_AIM_: Copy out the listing exactly.

_DATA BLOCK_:
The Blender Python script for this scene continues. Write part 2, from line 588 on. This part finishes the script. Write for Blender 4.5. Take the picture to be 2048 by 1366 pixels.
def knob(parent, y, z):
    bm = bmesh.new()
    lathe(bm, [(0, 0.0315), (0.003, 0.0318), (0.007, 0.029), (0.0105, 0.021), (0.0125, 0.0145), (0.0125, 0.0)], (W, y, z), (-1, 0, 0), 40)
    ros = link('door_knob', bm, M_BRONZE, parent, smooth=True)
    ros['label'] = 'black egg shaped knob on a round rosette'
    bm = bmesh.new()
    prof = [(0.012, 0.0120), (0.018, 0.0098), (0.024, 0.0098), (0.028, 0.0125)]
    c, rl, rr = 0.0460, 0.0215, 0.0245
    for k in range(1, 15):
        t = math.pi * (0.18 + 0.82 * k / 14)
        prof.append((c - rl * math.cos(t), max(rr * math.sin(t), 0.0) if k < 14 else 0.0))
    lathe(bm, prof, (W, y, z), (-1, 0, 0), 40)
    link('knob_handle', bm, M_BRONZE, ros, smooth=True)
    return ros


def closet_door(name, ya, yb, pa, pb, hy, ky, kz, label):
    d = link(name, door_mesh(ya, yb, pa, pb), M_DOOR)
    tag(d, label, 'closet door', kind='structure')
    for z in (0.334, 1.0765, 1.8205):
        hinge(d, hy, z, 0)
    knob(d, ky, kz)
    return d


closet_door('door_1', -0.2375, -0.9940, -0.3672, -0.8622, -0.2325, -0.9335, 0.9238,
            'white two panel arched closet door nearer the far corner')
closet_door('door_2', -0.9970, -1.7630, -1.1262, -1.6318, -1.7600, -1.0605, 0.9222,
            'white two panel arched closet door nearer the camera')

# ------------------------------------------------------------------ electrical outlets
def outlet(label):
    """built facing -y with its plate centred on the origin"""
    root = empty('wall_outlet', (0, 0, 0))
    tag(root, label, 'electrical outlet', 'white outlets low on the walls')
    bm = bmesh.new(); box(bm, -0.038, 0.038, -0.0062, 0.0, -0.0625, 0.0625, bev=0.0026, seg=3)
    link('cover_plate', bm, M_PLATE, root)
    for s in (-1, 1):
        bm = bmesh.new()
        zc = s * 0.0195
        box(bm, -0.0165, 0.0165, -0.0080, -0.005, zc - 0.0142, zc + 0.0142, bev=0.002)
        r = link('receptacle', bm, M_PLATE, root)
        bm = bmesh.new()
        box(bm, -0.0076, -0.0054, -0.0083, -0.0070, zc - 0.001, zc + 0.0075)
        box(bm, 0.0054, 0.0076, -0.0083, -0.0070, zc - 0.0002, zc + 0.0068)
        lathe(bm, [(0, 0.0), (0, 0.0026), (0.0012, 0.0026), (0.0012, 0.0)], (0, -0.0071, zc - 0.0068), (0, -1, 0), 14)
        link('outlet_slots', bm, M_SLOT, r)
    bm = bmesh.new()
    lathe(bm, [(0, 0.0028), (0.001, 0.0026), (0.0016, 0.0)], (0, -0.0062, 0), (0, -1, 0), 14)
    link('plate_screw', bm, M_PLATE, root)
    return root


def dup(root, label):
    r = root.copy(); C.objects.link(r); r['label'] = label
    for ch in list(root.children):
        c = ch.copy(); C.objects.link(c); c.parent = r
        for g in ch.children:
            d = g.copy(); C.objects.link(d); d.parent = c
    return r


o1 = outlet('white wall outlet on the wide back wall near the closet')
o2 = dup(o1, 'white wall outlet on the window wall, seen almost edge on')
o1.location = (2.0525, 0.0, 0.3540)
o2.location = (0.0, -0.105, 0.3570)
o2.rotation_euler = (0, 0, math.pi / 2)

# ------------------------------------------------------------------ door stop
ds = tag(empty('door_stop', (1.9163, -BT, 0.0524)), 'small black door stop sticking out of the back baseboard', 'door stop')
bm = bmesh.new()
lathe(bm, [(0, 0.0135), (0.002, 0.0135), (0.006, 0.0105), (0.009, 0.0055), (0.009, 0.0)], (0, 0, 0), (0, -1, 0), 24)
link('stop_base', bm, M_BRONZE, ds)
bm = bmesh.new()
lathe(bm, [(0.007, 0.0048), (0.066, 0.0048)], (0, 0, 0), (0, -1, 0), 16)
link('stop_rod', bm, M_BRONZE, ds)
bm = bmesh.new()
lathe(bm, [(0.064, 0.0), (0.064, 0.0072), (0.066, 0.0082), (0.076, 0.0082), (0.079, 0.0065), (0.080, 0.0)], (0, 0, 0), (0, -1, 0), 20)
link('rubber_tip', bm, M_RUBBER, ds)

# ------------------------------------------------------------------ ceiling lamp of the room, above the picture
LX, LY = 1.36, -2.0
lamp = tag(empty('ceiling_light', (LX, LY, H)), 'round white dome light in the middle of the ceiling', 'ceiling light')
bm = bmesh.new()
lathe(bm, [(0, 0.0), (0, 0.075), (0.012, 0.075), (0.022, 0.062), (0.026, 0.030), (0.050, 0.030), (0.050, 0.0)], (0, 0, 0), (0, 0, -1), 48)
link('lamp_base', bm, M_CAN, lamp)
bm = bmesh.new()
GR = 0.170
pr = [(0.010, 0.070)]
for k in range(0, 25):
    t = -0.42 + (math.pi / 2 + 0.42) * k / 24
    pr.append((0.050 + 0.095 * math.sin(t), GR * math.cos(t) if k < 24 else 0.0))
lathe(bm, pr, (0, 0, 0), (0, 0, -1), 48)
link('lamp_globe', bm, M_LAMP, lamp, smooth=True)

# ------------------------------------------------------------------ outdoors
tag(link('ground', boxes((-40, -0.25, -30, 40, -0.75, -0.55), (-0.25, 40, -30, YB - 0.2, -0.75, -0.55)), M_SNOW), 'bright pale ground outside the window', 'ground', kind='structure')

_EXERCISE ANSWER_:
The Blender Python script for this scene continues. Write part 2, from line 588 on. This part finishes the script. Write for Blender 4.5. Take the picture to be 2048 by 1366 pixels.
def knob(parent, y, z):
    bm = bmesh.new()
    lathe(bm, [(0, 0.0315), (0.003, 0.0318), (0.007, 0.029), (0.0105, 0.021), (0.0125, 0.0145), (0.0125, 0.0)], (W, y, z), (-1, 0, 0), 40)
    ros = link('door_knob', bm, M_BRONZE, parent, smooth=True)
    ros['label'] = 'black egg shaped knob on a round rosette'
    bm = bmesh.new()
    prof = [(0.012, 0.0120), (0.018, 0.0098), (0.024, 0.0098), (0.028, 0.0125)]
    c, rl, rr = 0.0460, 0.0215, 0.0245
    for k in range(1, 15):
        t = math.pi * (0.18 + 0.82 * k / 14)
        prof.append((c - rl * math.cos(t), max(rr * math.sin(t), 0.0) if k < 14 else 0.0))
    lathe(bm, prof, (W, y, z), (-1, 0, 0), 40)
    link('knob_handle', bm, M_BRONZE, ros, smooth=True)
    return ros


def closet_door(name, ya, yb, pa, pb, hy, ky, kz, label):
    d = link(name, door_mesh(ya, yb, pa, pb), M_DOOR)
    tag(d, label, 'closet door', kind='structure')
    for z in (0.334, 1.0765, 1.8205):
        hinge(d, hy, z, 0)
    knob(d, ky, kz)
    return d


closet_door('door_1', -0.2375, -0.9940, -0.3672, -0.8622, -0.2325, -0.9335, 0.9238,
            'white two panel arched closet door nearer the far corner')
closet_door('door_2', -0.9970, -1.7630, -1.1262, -1.6318, -1.7600, -1.0605, 0.9222,
            'white two panel arched closet door nearer the camera')

# ------------------------------------------------------------------ electrical outlets
def outlet(label):
    """built facing -y with its plate centred on the origin"""
    root = empty('wall_outlet', (0, 0, 0))
    tag(root, label, 'electrical outlet', 'white outlets low on the walls')
    bm = bmesh.new(); box(bm, -0.038, 0.038, -0.0062, 0.0, -0.0625, 0.0625, bev=0.0026, seg=3)
    link('cover_plate', bm, M_PLATE, root)
    for s in (-1, 1):
        bm = bmesh.new()
        zc = s * 0.0195
        box(bm, -0.0165, 0.0165, -0.0080, -0.005, zc - 0.0142, zc + 0.0142, bev=0.002)
        r = link('receptacle', bm, M_PLATE, root)
        bm = bmesh.new()
        box(bm, -0.0076, -0.0054, -0.0083, -0.0070, zc - 0.001, zc + 0.0075)
        box(bm, 0.0054, 0.0076, -0.0083, -0.0070, zc - 0.0002, zc + 0.0068)
        lathe(bm, [(0, 0.0), (0, 0.0026), (0.0012, 0.0026), (0.0012, 0.0)], (0, -0.0071, zc - 0.0068), (0, -1, 0), 14)
        link('outlet_slots', bm, M_SLOT, r)
    bm = bmesh.new()
    lathe(bm, [(0, 0.0028), (0.001, 0.0026), (0.0016, 0.0)], (0, -0.0062, 0), (0, -1, 0), 14)
    link('plate_screw', bm, M_PLATE, root)
    return root


def dup(root, label):
    r = root.copy(); C.objects.link(r); r['label'] = label
    for ch in list(root.children):
        c = ch.copy(); C.objects.link(c); c.parent = r
        for g in ch.children:
            d = g.copy(); C.objects.link(d); d.parent = c
    return r


o1 = outlet('white wall outlet on the wide back wall near the closet')
o2 = dup(o1, 'white wall outlet on the window wall, seen almost edge on')
o1.location = (2.0525, 0.0, 0.3540)
o2.location = (0.0, -0.105, 0.3570)
o2.rotation_euler = (0, 0, math.pi / 2)

# ------------------------------------------------------------------ door stop
ds = tag(empty('door_stop', (1.9163, -BT, 0.0524)), 'small black door stop sticking out of the back baseboard', 'door stop')
bm = bmesh.new()
lathe(bm, [(0, 0.0135), (0.002, 0.0135), (0.006, 0.0105), (0.009, 0.0055), (0.009, 0.0)], (0, 0, 0), (0, -1, 0), 24)
link('stop_base', bm, M_BRONZE, ds)
bm = bmesh.new()
lathe(bm, [(0.007, 0.0048), (0.066, 0.0048)], (0, 0, 0), (0, -1, 0), 16)
link('stop_rod', bm, M_BRONZE, ds)
bm = bmesh.new()
lathe(bm, [(0.064, 0.0), (0.064, 0.0072), (0.066, 0.0082), (0.076, 0.0082), (0.079, 0.0065), (0.080, 0.0)], (0, 0, 0), (0, -1, 0), 20)
link('rubber_tip', bm, M_RUBBER, ds)

# ------------------------------------------------------------------ ceiling lamp of the room, above the picture
LX, LY = 1.36, -2.0
lamp = tag(empty('ceiling_light', (LX, LY, H)), 'round white dome light in the middle of the ceiling', 'ceiling light')
bm = bmesh.new()
lathe(bm, [(0, 0.0), (0, 0.075), (0.012, 0.075), (0.022, 0.062), (0.026, 0.030), (0.050, 0.030), (0.050, 0.0)], (0, 0, 0), (0, 0, -1), 48)
link('lamp_base', bm, M_CAN, lamp)
bm = bmesh.new()
GR = 0.170
pr = [(0.010, 0.070)]
for k in range(0, 25):
    t = -0.42 + (math.pi / 2 + 0.42) * k / 24
    pr.append((0.050 + 0.095 * math.sin(t), GR * math.cos(t) if k < 24 else 0.0))
lathe(bm, pr, (0, 0, 0), (0, 0, -1), 48)
link('lamp_globe', bm, M_LAMP, lamp, smooth=True)

# ------------------------------------------------------------------ outdoors
tag(link('ground', boxes((-40, -0.25, -30, 40, -0.75, -0.55), (-0.25, 40, -30, YB - 0.2, -0.75, -0.55)), M_SNOW), 'bright pale ground outside the window', 'ground', kind='structure')